▼▼▼

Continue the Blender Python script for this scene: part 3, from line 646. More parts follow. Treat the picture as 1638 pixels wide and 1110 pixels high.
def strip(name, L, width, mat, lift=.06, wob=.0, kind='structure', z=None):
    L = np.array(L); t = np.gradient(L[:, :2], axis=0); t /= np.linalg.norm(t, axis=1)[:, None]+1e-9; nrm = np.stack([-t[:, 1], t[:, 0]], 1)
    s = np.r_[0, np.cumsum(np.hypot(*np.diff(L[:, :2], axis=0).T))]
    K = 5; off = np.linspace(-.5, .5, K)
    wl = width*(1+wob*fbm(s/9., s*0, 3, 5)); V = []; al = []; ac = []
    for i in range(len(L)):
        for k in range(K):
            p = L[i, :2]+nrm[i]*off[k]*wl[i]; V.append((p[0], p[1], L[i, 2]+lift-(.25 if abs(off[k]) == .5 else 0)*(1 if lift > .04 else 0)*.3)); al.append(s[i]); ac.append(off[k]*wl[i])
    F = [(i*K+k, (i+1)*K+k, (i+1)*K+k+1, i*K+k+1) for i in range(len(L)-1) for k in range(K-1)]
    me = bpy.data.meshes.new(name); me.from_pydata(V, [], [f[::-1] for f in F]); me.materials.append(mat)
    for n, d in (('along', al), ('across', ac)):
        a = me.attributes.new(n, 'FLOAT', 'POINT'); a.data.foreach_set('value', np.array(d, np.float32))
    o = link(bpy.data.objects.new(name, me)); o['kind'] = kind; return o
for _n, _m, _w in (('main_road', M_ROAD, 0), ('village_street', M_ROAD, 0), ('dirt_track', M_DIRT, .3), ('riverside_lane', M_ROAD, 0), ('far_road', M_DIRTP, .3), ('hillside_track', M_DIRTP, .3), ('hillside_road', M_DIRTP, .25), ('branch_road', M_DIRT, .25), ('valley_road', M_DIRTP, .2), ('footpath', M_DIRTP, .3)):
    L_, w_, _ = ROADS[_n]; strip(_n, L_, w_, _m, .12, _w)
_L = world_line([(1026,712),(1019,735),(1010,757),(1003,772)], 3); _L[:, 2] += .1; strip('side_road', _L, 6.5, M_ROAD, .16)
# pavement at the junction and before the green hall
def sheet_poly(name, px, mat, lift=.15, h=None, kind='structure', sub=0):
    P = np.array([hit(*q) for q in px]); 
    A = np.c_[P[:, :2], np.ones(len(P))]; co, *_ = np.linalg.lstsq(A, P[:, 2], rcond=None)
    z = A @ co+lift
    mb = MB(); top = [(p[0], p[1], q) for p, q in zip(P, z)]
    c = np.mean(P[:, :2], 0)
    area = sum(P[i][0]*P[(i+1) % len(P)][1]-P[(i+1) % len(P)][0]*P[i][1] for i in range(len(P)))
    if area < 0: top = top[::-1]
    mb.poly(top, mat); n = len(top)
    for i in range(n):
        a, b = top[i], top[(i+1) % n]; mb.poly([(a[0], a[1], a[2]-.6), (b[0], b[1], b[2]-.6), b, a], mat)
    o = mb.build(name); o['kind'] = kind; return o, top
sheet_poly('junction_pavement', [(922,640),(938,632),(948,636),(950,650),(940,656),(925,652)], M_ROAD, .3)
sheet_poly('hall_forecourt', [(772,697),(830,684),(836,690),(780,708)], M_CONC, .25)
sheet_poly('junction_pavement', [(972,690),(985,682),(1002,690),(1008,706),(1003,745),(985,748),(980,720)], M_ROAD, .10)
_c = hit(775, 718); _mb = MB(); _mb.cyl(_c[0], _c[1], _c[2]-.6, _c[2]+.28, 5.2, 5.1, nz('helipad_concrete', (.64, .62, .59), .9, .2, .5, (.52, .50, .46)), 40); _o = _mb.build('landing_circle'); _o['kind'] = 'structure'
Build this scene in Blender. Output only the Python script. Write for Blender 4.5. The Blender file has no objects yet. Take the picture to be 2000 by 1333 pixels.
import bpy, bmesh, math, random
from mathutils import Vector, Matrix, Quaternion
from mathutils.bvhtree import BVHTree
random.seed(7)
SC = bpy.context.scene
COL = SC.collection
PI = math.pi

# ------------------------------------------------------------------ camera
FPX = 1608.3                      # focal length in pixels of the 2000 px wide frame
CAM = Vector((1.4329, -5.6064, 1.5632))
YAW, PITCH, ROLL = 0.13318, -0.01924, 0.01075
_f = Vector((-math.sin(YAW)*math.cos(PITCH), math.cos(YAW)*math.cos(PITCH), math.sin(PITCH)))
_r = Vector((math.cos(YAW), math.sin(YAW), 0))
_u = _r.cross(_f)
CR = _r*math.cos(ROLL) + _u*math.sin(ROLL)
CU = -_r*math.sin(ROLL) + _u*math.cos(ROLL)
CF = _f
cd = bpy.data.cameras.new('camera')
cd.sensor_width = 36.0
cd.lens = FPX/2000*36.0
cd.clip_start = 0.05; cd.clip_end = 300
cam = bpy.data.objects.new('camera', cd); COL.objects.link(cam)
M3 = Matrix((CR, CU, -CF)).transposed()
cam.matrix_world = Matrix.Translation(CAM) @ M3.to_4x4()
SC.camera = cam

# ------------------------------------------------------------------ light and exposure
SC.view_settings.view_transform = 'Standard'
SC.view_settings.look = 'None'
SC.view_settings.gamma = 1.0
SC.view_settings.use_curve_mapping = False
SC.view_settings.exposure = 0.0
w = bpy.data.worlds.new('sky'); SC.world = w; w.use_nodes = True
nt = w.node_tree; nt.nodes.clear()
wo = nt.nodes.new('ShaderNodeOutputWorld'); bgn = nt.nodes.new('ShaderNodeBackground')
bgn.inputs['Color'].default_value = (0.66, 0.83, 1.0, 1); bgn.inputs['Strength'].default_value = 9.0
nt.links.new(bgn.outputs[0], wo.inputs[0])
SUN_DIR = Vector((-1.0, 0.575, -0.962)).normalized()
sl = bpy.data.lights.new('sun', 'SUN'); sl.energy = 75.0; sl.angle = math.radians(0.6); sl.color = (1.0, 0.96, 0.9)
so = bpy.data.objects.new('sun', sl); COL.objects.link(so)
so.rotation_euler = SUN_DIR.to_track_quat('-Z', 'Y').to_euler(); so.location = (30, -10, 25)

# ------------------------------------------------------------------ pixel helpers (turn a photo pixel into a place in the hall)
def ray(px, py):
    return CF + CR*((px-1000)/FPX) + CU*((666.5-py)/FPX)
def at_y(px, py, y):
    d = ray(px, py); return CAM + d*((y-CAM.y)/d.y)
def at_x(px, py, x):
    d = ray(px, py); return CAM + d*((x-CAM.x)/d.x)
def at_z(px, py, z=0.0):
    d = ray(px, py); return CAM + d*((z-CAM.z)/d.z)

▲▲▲

WRITTEN INSTRUCTION » Begin at the line that has "Build this scene"; stop after the line that has "PI = math.pi". Copy every line in that span exactly.

EXERCISE RESPONSE »
Build this scene in Blender. Output only the Python script. Write for Blender 4.5. The Blender file has no objects yet. Take the picture to be 2000 by 1333 pixels.
import bpy, bmesh, math, random
from mathutils import Vector, Matrix, Quaternion
from mathutils.bvhtree import BVHTree
random.seed(7)
SC = bpy.context.scene
COL = SC.collection
PI = math.pi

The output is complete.